The UK’s Barclays Bank is so far the only firm to face action, opting for a US$450 million settlement with US and European regulators, but more of the 17 other banks that are involved in setting LIBOR are also under investigation.

“The Wheatley review had a neat balance between anonymity at the point of submission and transparency later down the line, which is good for confidence,” said Guy Sears, director of wholesale at the UK’s Investment Management Association. “It was important that any change to LIBOR didn't endanger the viability of existing contracts but whether people readily write contracts on LIBOR going forward is another matter. It’s useful as an uncollateralised benchmark, but the transactions that LIBOR underpins are invariably collateralised.”

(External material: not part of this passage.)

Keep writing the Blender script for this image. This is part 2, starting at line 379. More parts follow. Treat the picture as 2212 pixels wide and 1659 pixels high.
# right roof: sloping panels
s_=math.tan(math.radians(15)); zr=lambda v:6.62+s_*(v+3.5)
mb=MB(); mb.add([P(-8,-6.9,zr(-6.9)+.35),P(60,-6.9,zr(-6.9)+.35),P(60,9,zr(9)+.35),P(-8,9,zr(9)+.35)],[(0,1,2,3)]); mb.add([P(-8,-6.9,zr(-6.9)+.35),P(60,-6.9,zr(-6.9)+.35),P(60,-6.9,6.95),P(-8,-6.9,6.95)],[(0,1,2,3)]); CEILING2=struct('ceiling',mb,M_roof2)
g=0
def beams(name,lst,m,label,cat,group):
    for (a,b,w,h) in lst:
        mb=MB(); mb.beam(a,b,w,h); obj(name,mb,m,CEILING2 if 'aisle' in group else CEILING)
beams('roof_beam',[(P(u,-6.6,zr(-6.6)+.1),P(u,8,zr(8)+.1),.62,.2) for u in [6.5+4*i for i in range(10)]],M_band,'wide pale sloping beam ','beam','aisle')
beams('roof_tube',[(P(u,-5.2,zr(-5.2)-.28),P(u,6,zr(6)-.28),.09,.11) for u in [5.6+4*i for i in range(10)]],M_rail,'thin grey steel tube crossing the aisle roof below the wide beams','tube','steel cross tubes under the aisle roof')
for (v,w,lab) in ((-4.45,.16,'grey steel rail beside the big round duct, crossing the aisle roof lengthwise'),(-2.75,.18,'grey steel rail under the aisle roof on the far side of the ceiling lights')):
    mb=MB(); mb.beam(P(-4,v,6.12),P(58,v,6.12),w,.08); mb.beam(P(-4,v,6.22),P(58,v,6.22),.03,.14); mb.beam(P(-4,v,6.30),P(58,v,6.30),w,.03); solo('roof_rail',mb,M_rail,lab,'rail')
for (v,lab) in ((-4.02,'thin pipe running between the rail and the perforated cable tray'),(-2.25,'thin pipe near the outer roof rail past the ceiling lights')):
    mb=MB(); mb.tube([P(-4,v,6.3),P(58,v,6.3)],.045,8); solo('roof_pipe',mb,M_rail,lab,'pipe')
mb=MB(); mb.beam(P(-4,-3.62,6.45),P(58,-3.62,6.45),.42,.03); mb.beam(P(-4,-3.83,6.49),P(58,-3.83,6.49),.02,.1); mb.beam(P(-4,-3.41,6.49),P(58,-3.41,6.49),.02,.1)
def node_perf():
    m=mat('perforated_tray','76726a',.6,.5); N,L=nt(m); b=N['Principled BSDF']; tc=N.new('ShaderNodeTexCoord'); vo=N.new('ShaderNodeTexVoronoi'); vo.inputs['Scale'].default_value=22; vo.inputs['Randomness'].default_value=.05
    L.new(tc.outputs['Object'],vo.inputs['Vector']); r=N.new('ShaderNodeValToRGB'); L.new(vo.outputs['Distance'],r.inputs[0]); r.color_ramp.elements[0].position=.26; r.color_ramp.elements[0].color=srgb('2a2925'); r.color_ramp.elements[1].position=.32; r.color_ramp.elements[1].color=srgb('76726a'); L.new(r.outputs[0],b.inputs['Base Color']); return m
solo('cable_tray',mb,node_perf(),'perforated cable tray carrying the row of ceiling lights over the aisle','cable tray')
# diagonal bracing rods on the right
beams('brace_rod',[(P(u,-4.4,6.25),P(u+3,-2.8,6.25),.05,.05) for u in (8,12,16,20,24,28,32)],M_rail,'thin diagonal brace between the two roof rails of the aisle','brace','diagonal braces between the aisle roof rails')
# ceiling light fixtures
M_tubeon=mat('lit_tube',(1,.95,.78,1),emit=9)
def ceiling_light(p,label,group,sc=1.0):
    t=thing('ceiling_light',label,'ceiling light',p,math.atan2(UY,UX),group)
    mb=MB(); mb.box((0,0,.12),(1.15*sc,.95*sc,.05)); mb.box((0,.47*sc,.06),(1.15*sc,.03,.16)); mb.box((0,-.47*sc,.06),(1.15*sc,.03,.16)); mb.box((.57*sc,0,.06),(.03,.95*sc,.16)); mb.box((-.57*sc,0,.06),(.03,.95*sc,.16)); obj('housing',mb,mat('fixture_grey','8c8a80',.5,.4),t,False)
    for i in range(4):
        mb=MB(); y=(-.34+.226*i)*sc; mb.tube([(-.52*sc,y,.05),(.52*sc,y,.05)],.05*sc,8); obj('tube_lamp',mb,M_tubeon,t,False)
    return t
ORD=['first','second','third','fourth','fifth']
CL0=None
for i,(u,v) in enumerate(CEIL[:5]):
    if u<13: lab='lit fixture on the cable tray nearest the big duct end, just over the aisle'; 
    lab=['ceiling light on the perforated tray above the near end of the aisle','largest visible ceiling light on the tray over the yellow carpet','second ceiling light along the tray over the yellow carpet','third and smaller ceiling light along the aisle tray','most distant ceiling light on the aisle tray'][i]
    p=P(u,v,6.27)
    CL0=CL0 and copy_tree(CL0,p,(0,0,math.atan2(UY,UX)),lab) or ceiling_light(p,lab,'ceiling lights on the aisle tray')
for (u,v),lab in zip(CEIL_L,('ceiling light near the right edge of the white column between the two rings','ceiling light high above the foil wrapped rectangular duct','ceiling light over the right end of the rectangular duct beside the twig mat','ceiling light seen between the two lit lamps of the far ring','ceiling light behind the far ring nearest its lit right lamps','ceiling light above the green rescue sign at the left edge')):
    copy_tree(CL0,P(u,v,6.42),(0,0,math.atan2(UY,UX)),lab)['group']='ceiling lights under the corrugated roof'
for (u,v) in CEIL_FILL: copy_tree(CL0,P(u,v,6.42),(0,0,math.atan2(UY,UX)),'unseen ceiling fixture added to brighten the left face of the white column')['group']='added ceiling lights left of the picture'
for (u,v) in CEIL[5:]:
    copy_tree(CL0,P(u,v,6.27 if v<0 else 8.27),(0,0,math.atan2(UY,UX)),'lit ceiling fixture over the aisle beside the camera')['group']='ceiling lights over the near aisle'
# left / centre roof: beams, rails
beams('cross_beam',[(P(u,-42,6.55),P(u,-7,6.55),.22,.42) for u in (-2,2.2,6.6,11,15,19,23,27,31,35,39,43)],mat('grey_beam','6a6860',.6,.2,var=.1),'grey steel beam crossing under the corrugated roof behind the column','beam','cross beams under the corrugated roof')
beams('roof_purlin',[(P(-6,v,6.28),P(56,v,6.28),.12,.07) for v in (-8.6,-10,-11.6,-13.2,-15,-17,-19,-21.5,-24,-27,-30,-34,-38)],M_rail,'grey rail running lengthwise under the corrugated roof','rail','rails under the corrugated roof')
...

While LIBOR has been a long-established benchmark for interest rate swaps, FX options and forward rate agreements, Clark asserts the market has become more sophisticated since its initial introduction in the 1980s.

“You could rightly question whether LIBOR was the right benchmark to use for sub-prime property debt in Florida – which it clearly wasn't,” he said. “In the absence of a properly functioning interbank unsecured cash market, is LIBOR the right way to value off-balance sheet items? The answer is probably no.”

However, Clark added that if banks were incentivised to become more active in the interbank cash market LIBOR would remain a realistic funding benchmark.

For the pricing of off-balance sheet products – i.e. benchmarks used to price assets and liabilities that are not recorded on a firm’s balance sheet – Clark believes LIBOR can be appropriate if the basis risk between unsecured cash markets can be measured to provide reliable pricing in off-balance sheet markets.

“The realistic alternative is to have a separate composite off-balance sheet curve which would operate alongside LIBOR and which would not be distorted by credit factors,” he added.